Thousands of demonstrators encircled the White House on Sunday to protest the building of the Keystone XL pipeline that would carry crude oil from Alberta to Texas.

The protest came as U.S. President Barack Obama weighs the political pros and cons of the $7-billion project, which would create thousands of jobs and give the U.S. a safe source for oil. However, it has enraged environmentalists who warn a spill along the pipeline's route would contaminate drinking water.

TransCanada Corp. president Russell Girling, whose company wants to build the pipeline, said it makes "infinite sense" for the U.S. to go ahead with the plan.

"They consume at least 15 million barrels of oil a day, and they import 10 or 11 (million). The safest and most secure place to get that oil is Canada," he told CTV's Question Period.

A few famous faces turned out for Sunday's protest, including American actor Mark Ruffalo, 1997 Nobel Peace Prize winner Jody Williams, and Canadian actress Margot Kidder.

While police estimated the crowd of protesters hit 5,000 at the demonstration's peak, organizers said as many as 12,000 people were on hand for the human ring.

Protest organizer Bill McKibben called the ring around the White House "a big O-shaped hug," and "a symbolic house arrest."

While speaking to demonstrators on Sunday, Michael Brune, the Sierra Club's executive director, called on Obama to say no to the pipeline.

"President Obama can reignite the passion of Americans who care about clean air and clean water if he stands up for the health and livelihood of America's heartland, takes a stand against this climate catastrophe, and rejects this pipeline," Brune said.

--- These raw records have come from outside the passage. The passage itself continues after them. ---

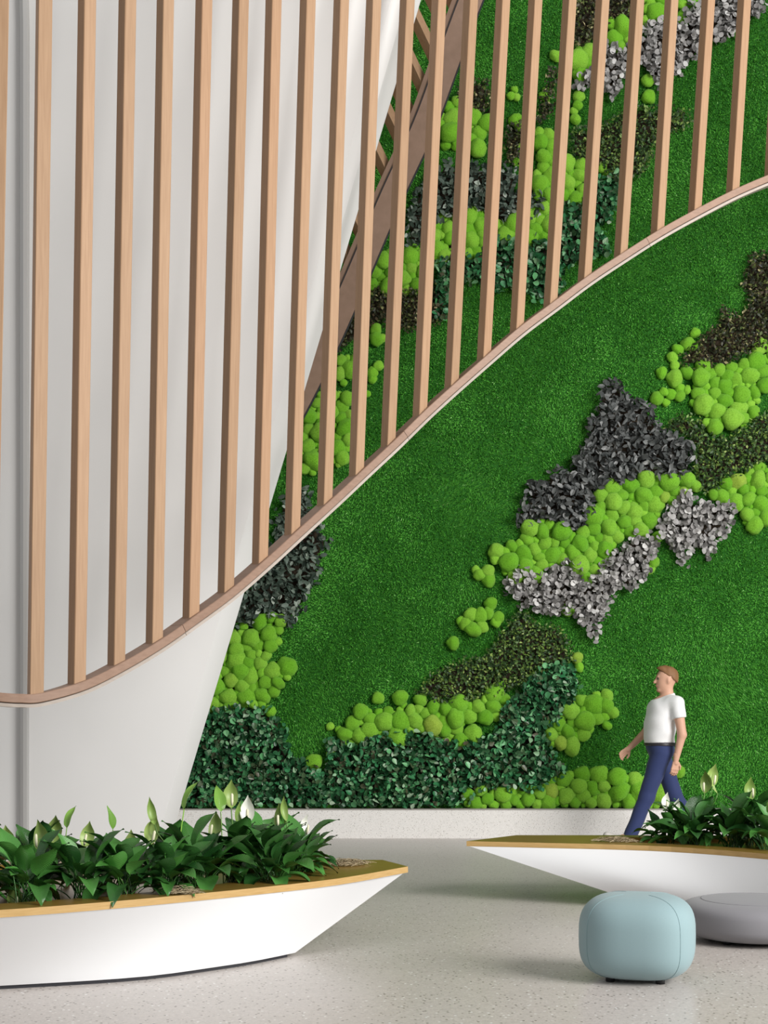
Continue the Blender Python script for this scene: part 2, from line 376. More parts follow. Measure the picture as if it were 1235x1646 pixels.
def turf():
    def pts(n, x0, x1): return np.column_stack([rng.uniform(x0, x1, n), rng.uniform(BZ, 9.9, n)])
    q = np.vstack([pts(560000, -2.4, 4.6), pts(30000, -5.5, -2.4), pts(130000, 4.6, 7.3)])
    keep = np.ones(len(q), bool)
    for k, pg in polys:
        cand = np.nonzero((q[:, 0] > pg[:, 0].min()) & (q[:, 0] < pg[:, 0].max()) & (q[:, 1] > pg[:, 1].min()) & (q[:, 1] < pg[:, 1].max()))[0]
        kill = np.ones(len(cand), bool)
        for ox, oz in ((.05, 0), (-.05, 0), (0, .05), (0, -.05)): kill &= inside(pg, q[cand, 0]+ox, q[cand, 1]+oz)
        keep[cand[kill]] = False
    q = q[keep]; n = len(q); x, z = q.T
    L = rng.uniform(.022, .042, n)
    swx = (vnoise(x, z, 1.3, 1)-.5)*1.6+(vnoise(x, z, 5, 2)-.5)*1.2
    swz = (vnoise(x, z, 1.1, 3)-.5)*1.6+(vnoise(x, z, 4.5, 4)-.5)*1.2
    d = np.column_stack([swx+rng.normal(0, .55, n), -np.ones(n), swz-.35+rng.normal(0, .55, n)])
    d /= np.linalg.norm(d, axis=1)[:, None]
    t = rng.normal(0, 1, (n, 3)); t -= d*(t*d).sum(1)[:, None]; t /= np.linalg.norm(t, axis=1)[:, None]
    w = rng.uniform(.0035, .0065, n)[:, None]
    b = np.column_stack([x, np.full(n, WY), z])
    V = np.empty((n, 3, 3)); V[:, 0] = b-t*w; V[:, 1] = b+t*w; V[:, 2] = b+d*L[:, None]
    tone = np.clip(rng.beta(2, 3.0, n)*.85+(vnoise(x, z, 9, 5)-.5)*.2+(vnoise(x, z, 2.2, 6)-.5)*.25, 0, 1)
    tone[rng.random(n) > .985] = 1
    o = tri_obj('turf', V.reshape(-1, 3), np.arange(n*3).reshape(-1, 3), M['turf'], wall, tone)
    o['kind'] = 'stuff'; o['label'] = 'short green turf pile covering the wall'
turf()

# leaf templates (u = length, v = across, w = out of the leaf)
def leaf_template(kind):
    if kind == 'round':
        V = [(0, 0, 0)]+[(.5+.5*math.cos(a), .46*math.sin(a), .08*math.cos(2*a)) for a in [math.pi+i*math.pi/4 for i in range(8)]]
        V[0] = (.5, 0, -.06)
        T = [(0, i, i % 8+1) for i in range(1, 9)]
    elif kind == 'oval':
        V = [(0, 0, 0), (.3, .25, .05), (.3, 0, -.03), (.3, -.25, .05), (.7, .24, .04), (.7, 0, -.02), (.7, -.24, .04), (1, 0, -.08)]
        T = [(0, 2, 1), (0, 3, 2), (1, 2, 5), (1, 5, 4), (3, 6, 5), (3, 5, 2), (4, 5, 7), (5, 6, 7)]
    elif kind == 'ivy':
        V = [(.45, 0, -.05), (0, 0, 0), (.10, .26, .05), (.38, .40, .08), (.70, .27, .04), (1, 0, -.08), (.70, -.27, .04), (.38, -.40, .08), (.10, -.26, .05)]
        T = [(0, i % 8+1, i) for i in range(1, 9)]
    else:
        V = [(0, 0, 0), (.45, .3, .06), (.5, 0, -.04), (.45, -.3, .06), (1, 0, -.06)]
        T = [(0, 2, 1), (0, 3, 2), (1, 2, 4), (2, 3, 4)]
    return np.array(V, float), np.array(T)

def frames(n, spread, drop):
    """leaf planes that mostly face out of the wall; u points mostly sideways/down"""
    nrm = np.column_stack([rng.normal(0, spread, n), -np.ones(n), rng.normal(.25, spread, n)])
    nrm /= np.linalg.norm(nrm, axis=1)[:, None]
    a = rng.uniform(0, 2*math.pi, n)
    u = np.column_stack([np.cos(a), rng.normal(0, .3, n), np.sin(a)+drop])
    u -= nrm*(u*nrm).sum(1)[:, None]; u /= np.linalg.norm(u, axis=1)[:, None]
    v = np.cross(nrm, u)
    return u, v, nrm

SPEC = {  # template, per m2, leaf length range m, shell depth, normal spread, drop, singles
 'greyd': ('oval', 1200, (.065, .105), .14, .95, .5, 'salal_leaf'),
 'greyg': ('oval', 1100, (.06, .10), .13, .95, .4, None),
 'greyl': ('round', 1500, (.045, .072), .15, .85, -.5, 'eucalyptus_leaf'),
 'ivy':   ('ivy', 1800, (.045, .085), .14, 1.0, -.2, 'ivy_leaf'),
 'box':   ('small', 3200, (.03, .055), .11, .8, .2, None),
 'boxg':  ('small', 3200, (.03, .055), .11, .8, .2, None)}
NAMES = {'greyd': 'charcoal_foliage', 'greyg': 'dark_green_foliage', 'greyl': 'grey_eucalyptus_foliage', 'ivy': 'ivy_foliage', 'box': 'bronze_boxwood_foliage', 'boxg': 'green_boxwood_foliage'}

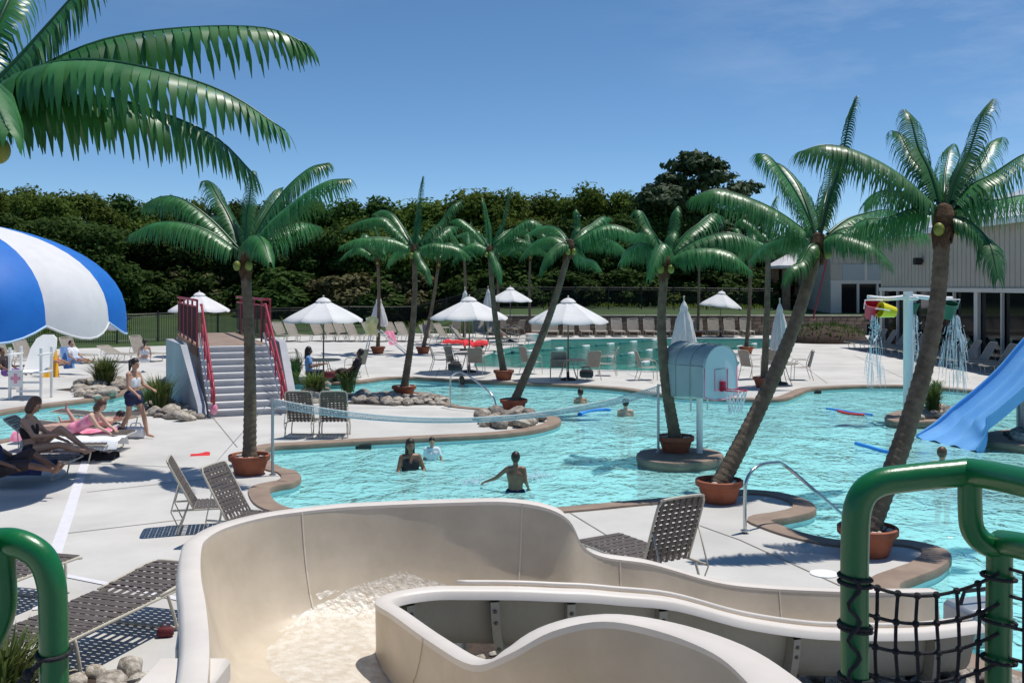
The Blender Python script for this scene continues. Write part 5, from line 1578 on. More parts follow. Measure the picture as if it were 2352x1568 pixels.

"Denying the Keystone XL permit will send a clear signal that the U.S. government recognizes our true 'national interest' before oil company profits."

Obama, who is already in campaign mode as the U.S. nears an election year, said early last week he would give as much consideration to environmental issues as he would to job creation and energy security.

"Folks in Nebraska like all across the country aren't going to say to themselves, 'We'll take a few thousand jobs if it means our kids are potentially drinking water that would damage their health,"' Obama said in an interview with an Omaha TV station from the White House. "We don't want, for example, aquifers to be adversely affected. Folks in Nebraska obviously would be directly impacted."

When asked about Obama's comments while attending the G20 summit in Cannes, Prime Minister Stephen Harper said the president hasn't made a decision yet.

"I thought on balance they were noncommittal," he said of the comments. "It's a project that not only will create a vast number of jobs in both our countries but is essential to American energy security."

The pipeline is supposed to deliver 700,000 barrels a day of crude oil from the Alberta oil sands to refineries on the Gulf of Mexico. It will pass through Montana, South Dakota, Nebraska, Kansas, Oklahoma and Texas.

Girling said opponents of the pipeline have introduced "fear" into the debate and used celebrities like Ruffalo to get their message across to Americans. He said his company wants to make a "safe and reliable" pipeline that will not endanger anyone's water supply.

As for charges that oilsands development is contributing to global warming, Girling said the "Canadian oilsands are one tenth of one percent of global greenhouse-gas emissions."

Obama was expected to make his decision on the massive project by the new year, although a State Department spokesperson said last week that date was not set in stone.

"We'd like to get it done by the end of the year, but if thoroughness demands a little more time nobody has slammed the door on that," Victoria Nuland said. "Our first obligation to the American people, to the president, is to ensure that we do this in a rigorous, transparent and thorough way."